No cream, serum, or beauty regime was going to put my skin back on the bones of my face the way it was in my youth. The excess dermis beneath my chin reminded me of a large ancient snapping turtle I came across on our cottage road many years ago. As I approached, it recoiled its head back toward the protective shell, the creases in the skin of its neck like folded crepe paper. As I retreated, her head extended out toward me, the neck now smooth and taut. Sadly, as I lengthened my neck and examined it in the mirror, the pelican pouch under my chin simply elongated.

Drawing my eyes up to my mouth I stretched and relaxed my lips.
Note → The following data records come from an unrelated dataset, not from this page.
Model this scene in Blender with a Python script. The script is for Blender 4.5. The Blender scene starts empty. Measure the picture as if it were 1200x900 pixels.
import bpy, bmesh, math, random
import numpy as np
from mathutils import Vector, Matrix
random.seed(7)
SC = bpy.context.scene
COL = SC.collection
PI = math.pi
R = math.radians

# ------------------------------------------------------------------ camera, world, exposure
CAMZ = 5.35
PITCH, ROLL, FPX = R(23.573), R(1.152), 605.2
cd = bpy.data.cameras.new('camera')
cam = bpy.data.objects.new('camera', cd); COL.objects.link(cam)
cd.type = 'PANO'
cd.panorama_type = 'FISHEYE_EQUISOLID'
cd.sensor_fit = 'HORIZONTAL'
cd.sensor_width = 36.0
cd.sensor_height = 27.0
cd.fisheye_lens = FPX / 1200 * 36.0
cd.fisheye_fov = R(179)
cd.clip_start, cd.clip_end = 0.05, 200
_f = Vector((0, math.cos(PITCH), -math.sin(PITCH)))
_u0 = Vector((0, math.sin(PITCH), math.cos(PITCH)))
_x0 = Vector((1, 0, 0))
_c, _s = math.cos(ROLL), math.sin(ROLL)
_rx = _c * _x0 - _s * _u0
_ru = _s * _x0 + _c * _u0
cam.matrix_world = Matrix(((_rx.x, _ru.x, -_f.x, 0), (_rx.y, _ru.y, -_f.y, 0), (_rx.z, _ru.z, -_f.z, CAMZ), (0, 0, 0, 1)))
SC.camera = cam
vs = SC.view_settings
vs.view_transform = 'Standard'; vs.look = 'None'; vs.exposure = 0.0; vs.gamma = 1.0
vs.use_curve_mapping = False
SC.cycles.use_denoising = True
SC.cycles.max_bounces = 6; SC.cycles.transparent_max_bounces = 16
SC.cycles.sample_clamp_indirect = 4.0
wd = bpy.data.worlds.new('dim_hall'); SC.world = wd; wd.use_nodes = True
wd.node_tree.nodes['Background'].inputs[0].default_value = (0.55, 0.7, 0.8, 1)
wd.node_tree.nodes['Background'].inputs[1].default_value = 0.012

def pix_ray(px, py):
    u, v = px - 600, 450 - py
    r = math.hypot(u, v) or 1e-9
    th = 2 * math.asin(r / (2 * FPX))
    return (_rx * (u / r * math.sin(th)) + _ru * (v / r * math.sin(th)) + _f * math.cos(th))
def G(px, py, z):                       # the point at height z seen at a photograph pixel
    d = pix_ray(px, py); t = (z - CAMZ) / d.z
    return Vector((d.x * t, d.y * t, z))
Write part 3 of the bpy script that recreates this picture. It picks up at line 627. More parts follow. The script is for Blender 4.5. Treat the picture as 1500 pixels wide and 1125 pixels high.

Hoping that the vertical lines that blur their definition would smooth out and stay that way. Age and heredity stared back at me. My mother and grandmother had deeply etched lines emanating vertically from their mouths. As though they had lived most of their lives with pursed lips.

I am a witness to the efforts women undertake in the battlezone below the nose. Collagen and botox, guaranteed to look lush, full and natural sneer or pout back at me. My eyes are hopelessly drawn to a familiar face and beautiful smile now altered. I wait for the voice and hope the eyes and eyebrows have stayed in the same place and move with expression. I understand the longing for smooth, plump, and younger-looking.

With a deep breath and patience, I squeeze the tweezers and extract the random hairs. Perhaps this is a time to count my blessings. Perhaps this is a time to commit to aging gracefully. Perhaps this is a time to let the youth enjoy their physical beauty. Even if I pull back my face, open my eyes, raise my eyebrows and smooth my lips, I’m still me. My driver’s license still bears testimony to my true age. The skin on the rest of my body is no longer adhering to my skeleton as it used to.

What does my life look like if I practice acceptance of the aging process? If I choose not to do surface interventions? If I instead invest my energy, wisdom, and discipline in strengthening my emotional and physical fitness. If I channel my life experience and creativity into enriching the precious hours in my day and helping those around me will I stop noticing?

The thought of losing my youth, of becoming irrelevant, of not liking myself, terrifies me. However, the alternative is worse. So I choose to live courageously.

                                                    At least, that is my experience.